Sisters claim self-defense in Columbus city park shooting that killed one, wounded two
Cell phone recordings of a fatal shooting in a Columbus city park last year were entered into evidence Friday as two sisters charged with murder claimed the one who pulled the trigger acted in self-defense after being pepper-sprayed.
Defense attorneys for Ceonna Shikeria Turpin and Eurica Denise Turpin asked Judge Bobby Peters to rule their clients are immune from prosecution under Georgia law in the March 31 death of Mar’kayla Marshall, who pepper-sprayed Ceonna Turpin before the gunfire began.
Marshall, 17, was pronounced dead at Piedmont Columbus Regional, about 90 minutes after the shooting, authorities said. Two others wounded did not have life-threatening injuries, police said.
Ceonna Turpin claimed she shot Marshall to defend herself and other relatives who were with her at Primus King Park, 1321 Staunton Drive, after the pepper spray blinded her. Eleven shots from her Taurus 9-millimeter pistol could be heard on one of the videos.
Prosecutor Don Kelly said three hit Marshall and two wounded two women who were with Marshall.

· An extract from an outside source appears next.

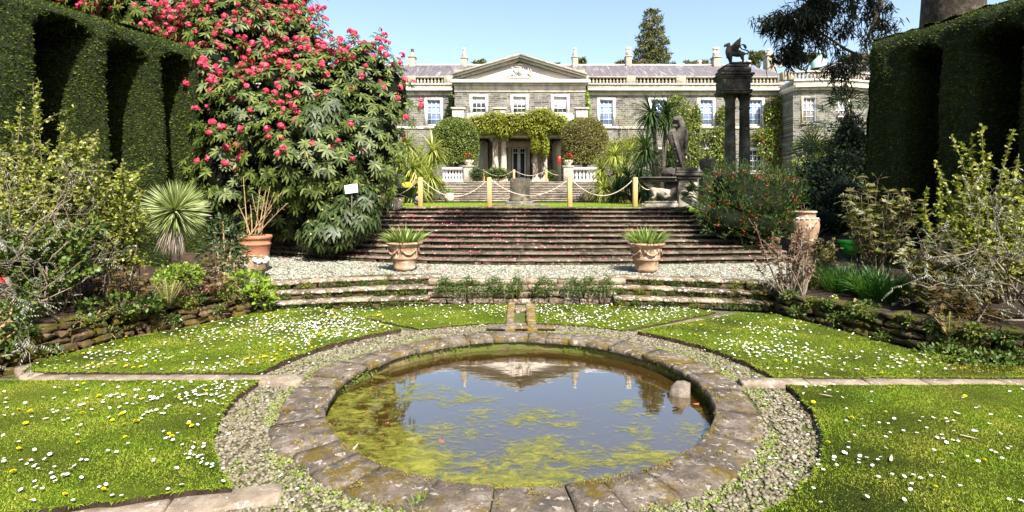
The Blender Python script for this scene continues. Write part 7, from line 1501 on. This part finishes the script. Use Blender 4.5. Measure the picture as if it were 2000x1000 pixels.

“I was scared. I was panicking,” Ceonna Turpin testified Friday, saying Marshall showed up at the park with eight other people, and she feared they threatened her, her sister, her mother and a 2-year-old nephew.
She was represented by public defenders Marie Pardue and Bentley Adams IV, who cited Georgia law authorizing residents to use deadly force to defend themselves or others, or to prevent a “forcible felony.” Pardue said attacking someone with pepper spray constituted aggravated assault, a felony.
Defense attorney Anthony Johnson, representing Eurica Turpin, joined in the motion to dismiss the case based on self-defense.
Peters said he would rule on the motions Monday. The sisters are set for trial on Feb. 6. In addition to murder, each is charged with two counts of aggravated assault.
Peters did not indicate how he would rule, but at the conclusion of Friday’s hearing, he noted the self-defense law has exceptions for certain circumstances: It says a suspect is not entitled to that defense if he or she “was the aggressor or was engaged in a combat by agreement unless he withdraws from the encounter.”
Among the videos Kelly showed the judge were Facebook postings of Eurica Turpin taunting Marshall before the confrontation, saying, “We can shoot it out like I said,” and repeating, “Let’s do it.” She later remarked, “Fight it out or shoot it out. We’ll do it.”
Those taunts followed an earlier face-off with Marshall at a Farr Road apartments complex, where Marshall sped away as the sisters tried to fight her there. They agreed to meet at the park to settle the feud.
Ceonna Turpin said the dispute started when Marshall insulted the sister’s 73-year-old grandmother. “That was very disrespectful,” the defendant testified.
The Facebook postings showed Eurica Turpin repeatedly insulting Marshall’s deceased mother, laughing about her body being cremated and joking about how she died. Though she did not fire the gun, Eurica Turpin is charged because participated in it.
The Shooting
Ceonna Turpin said Marshall and three others were waiting in a car for her and her sister at the park, but did not get out until a second car pulled up with more people. Two people were recording on their cell phones. One video showed Marshall approach Ceonna Turpin and use the pepper spray as Turpin ducked away and started shooting. Marshall could be seen falling to the ground as someone in the car yelled “Go! Go!”
Just before the shots, a woman could be heard yelling, “Shoot her, Ce’Ce! Shoot her!” Kelly said that was Eurica Turpin.
After the shooting, Ceonna Turpin said she got rid of the gun, when home and washed her eyes out.
But then she got back on Facebook, posting another video that Kelly played in court: “I sent her where her mother’s at,” she said, threatening to do the same to witnesses.
Questioning her on the witness stand, Kelly asked whether she saw Marshall fall, and the other two women get hit.
“I couldn’t see,” she answered. “I didn’t know that they were down or anything.”
Kelly noted that she hit the people she had aimed for, despite claiming she couldn’t see.
“Her testimony is not believable, judge,” he told Peters, adding that she took “a stance” to aid her aim before pulling the trigger. “The shots don’t start until Ms. Marshall is running away,” he said, arguing the pepper spray was ineffectual.
“Those videos are pretty graphic,” Peters observed.
Ceonna Turpin was 16 years old, when she shot Marshall. Her sister was 19. Both are a year older, and each still is being held in the Muscogee County Jail.